Brief: Write out each line word for word. Drop pictures.

____________

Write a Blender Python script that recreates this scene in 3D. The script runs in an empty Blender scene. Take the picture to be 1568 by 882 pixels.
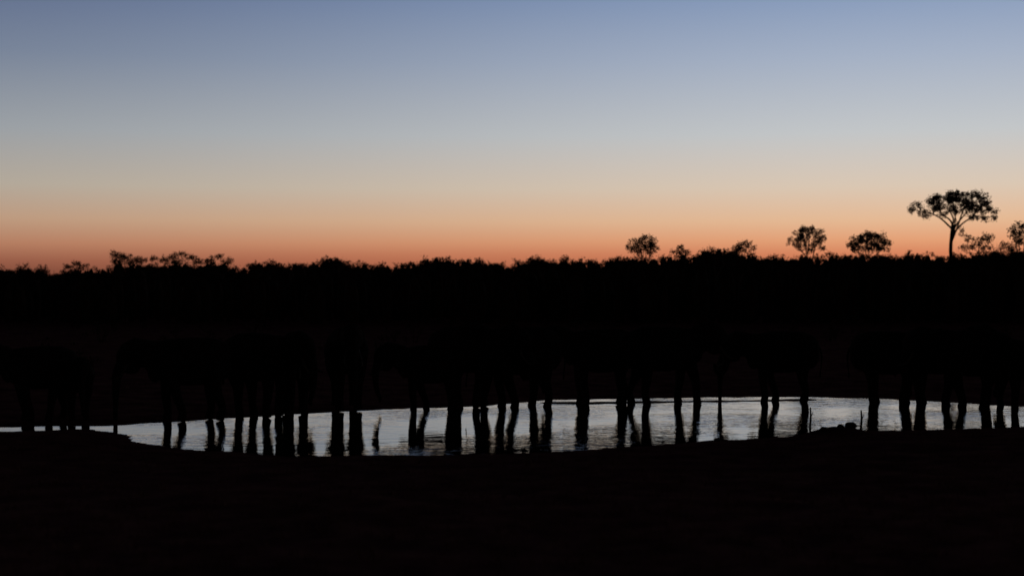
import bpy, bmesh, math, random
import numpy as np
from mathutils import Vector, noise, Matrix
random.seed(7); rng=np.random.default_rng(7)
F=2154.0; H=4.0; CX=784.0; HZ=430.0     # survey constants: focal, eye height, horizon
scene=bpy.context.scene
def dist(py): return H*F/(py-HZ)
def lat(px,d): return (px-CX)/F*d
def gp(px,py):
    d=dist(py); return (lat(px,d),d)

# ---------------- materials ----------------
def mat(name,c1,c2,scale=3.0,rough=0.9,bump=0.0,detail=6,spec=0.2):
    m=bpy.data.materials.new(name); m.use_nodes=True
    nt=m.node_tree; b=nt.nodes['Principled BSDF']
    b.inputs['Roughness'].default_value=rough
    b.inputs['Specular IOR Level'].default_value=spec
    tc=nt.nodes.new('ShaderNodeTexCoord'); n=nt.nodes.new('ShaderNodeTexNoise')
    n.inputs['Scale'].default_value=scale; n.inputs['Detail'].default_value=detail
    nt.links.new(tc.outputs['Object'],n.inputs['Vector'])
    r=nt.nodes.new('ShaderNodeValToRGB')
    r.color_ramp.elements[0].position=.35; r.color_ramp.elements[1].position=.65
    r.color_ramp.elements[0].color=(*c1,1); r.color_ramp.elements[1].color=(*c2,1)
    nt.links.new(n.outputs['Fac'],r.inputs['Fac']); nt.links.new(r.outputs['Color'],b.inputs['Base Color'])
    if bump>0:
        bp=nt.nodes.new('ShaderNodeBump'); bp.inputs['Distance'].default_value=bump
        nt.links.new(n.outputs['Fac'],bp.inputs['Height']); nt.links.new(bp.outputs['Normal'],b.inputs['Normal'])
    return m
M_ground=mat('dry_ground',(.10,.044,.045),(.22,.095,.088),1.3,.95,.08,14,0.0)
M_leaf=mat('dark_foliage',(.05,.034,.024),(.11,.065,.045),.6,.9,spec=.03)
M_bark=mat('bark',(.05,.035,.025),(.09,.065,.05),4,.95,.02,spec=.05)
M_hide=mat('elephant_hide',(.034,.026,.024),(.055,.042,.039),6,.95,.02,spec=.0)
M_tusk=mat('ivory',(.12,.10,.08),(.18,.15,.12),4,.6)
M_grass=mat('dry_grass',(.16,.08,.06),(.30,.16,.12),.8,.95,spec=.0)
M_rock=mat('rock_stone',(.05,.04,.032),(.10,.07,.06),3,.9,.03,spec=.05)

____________

Answer for this exercise:
Write a Blender Python script that recreates this scene in 3D. The script runs in an empty Blender scene. Take the picture to be 1568 by 882 pixels.
import bpy, bmesh, math, random
import numpy as np
from mathutils import Vector, noise, Matrix
random.seed(7); rng=np.random.default_rng(7)
F=2154.0; H=4.0; CX=784.0; HZ=430.0     # survey constants: focal, eye height, horizon
scene=bpy.context.scene
def dist(py): return H*F/(py-HZ)
def lat(px,d): return (px-CX)/F*d
def gp(px,py):
    d=dist(py); return (lat(px,d),d)

# ---------------- materials ----------------
def mat(name,c1,c2,scale=3.0,rough=0.9,bump=0.0,detail=6,spec=0.2):
    m=bpy.data.materials.new(name); m.use_nodes=True
    nt=m.node_tree; b=nt.nodes['Principled BSDF']
    b.inputs['Roughness'].default_value=rough
    b.inputs['Specular IOR Level'].default_value=spec
    tc=nt.nodes.new('ShaderNodeTexCoord'); n=nt.nodes.new('ShaderNodeTexNoise')
    n.inputs['Scale'].default_value=scale; n.inputs['Detail'].default_value=detail
    nt.links.new(tc.outputs['Object'],n.inputs['Vector'])
    r=nt.nodes.new('ShaderNodeValToRGB')
    r.color_ramp.elements[0].position=.35; r.color_ramp.elements[1].position=.65
    r.color_ramp.elements[0].color=(*c1,1); r.color_ramp.elements[1].color=(*c2,1)
    nt.links.new(n.outputs['Fac'],r.inputs['Fac']); nt.links.new(r.outputs['Color'],b.inputs['Base Color'])
    if bump>0:
        bp=nt.nodes.new('ShaderNodeBump'); bp.inputs['Distance'].default_value=bump
        nt.links.new(n.outputs['Fac'],bp.inputs['Height']); nt.links.new(bp.outputs['Normal'],b.inputs['Normal'])
    return m
M_ground=mat('dry_ground',(.10,.044,.045),(.22,.095,.088),1.3,.95,.08,14,0.0)
M_leaf=mat('dark_foliage',(.05,.034,.024),(.11,.065,.045),.6,.9,spec=.03)
M_bark=mat('bark',(.05,.035,.025),(.09,.065,.05),4,.95,.02,spec=.05)
M_hide=mat('elephant_hide',(.034,.026,.024),(.055,.042,.039),6,.95,.02,spec=.0)
M_tusk=mat('ivory',(.12,.10,.08),(.18,.15,.12),4,.6)
M_grass=mat('dry_grass',(.16,.08,.06),(.30,.16,.12),.8,.95,spec=.0)
M_rock=mat('rock_stone',(.05,.04,.032),(.10,.07,.06),3,.9,.03,spec=.05)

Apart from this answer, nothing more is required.